Saturday 25 July 2020

Overround / Over-round

The editor of this blog likes to eschew obfuscation and espouse elucidation, and a couple of issues about "over-round" have been annoying me.

First of all, should the word be "overround" or "over-round"?  Search the web, and both spellings can be found.

Not the biggest of concerns, but without the hyphen, Blogger underlines it in red although MS Word has no problem with it. Since I have an aversion to anything red, my preference is to use "over-round". 

But the bigger issue is how to use the term accurately. 

I have seen some sources refer to an over-round of, say 103%, while other sources use 3% or 1.03. 

Logically, using the 3% / 103% as an example, the bookmakers' round is 103%, while the OVER-round is the 3%, since a 100% round would be a fair book.

My bible for all, or at least many, things betting related is Leighton Vaughan Williams' Information Efficiency in Financial and Betting Markets and here the spelling is "over-round" but the use is:

Over-round = 1.03
Dominic Cortis' 2015 study Expected Values and Variances in Bookmaker Payouts : A Theoretical Approach Towards Setting Limits on Odds published in The Journal of Prediction Markets uses "over-round" as an alternative to "bookmaker margin" or "vig". 
... adds up to more than 100%, and the difference to 100% is generally described as the bookmaker margin (Cain, Law, & Peel, 2003; Peel & Thomas, 1992; Štrumbelj, 2014). Other similar terms include the over-round (Zafiris, 2014) and the vig (Peel & Thomas, 1992). The sum of the inverse of probabilities are equal to 1.05121%. The bookmaker margin in this case is 5.121%.
The Mathematics of bookmaking page in Wikipedia doesn't hyphenate the word but does say that it is the "amount by which the actual book exceeds 100%, e.g. 3%:
The amount by which the actual 'book' exceeds 100% is known as the 'overround', 'bookmaker margin' or the 'vigorish' or 'vig'.
Unfortunately, this article then contradicts itself by saying:
which gives an overround of 107.36%.
Incidentally, further definitions of vigorish include juice, under-juice, the cut, the take, the margin or the house edge!

I reached out to the esteemed Joseph Buchdahl for his opinion on the matter but he must have weightier issues going on right now as he rather dismissively replied:
Well, no, it really doesn't matter that much so long as every one understands the meaning intended.

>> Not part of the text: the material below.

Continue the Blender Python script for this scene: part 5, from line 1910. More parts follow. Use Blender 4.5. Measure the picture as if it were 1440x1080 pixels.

Regarding ROI, I had no idea there was a similar problem with it, as I have always used it as defined financially:
Betting Wolf explained that:
Problem with ROI is the same issue essentially... some people quoting 103% meaning 3% profit. Where as some would say 103% as in £100 spent and £203 returned.
Claiming an ROI of 103% in the above example would be rather misleading. I find it bad enough that some people don't include the stakes on their voided or pushed bets, but that's another story.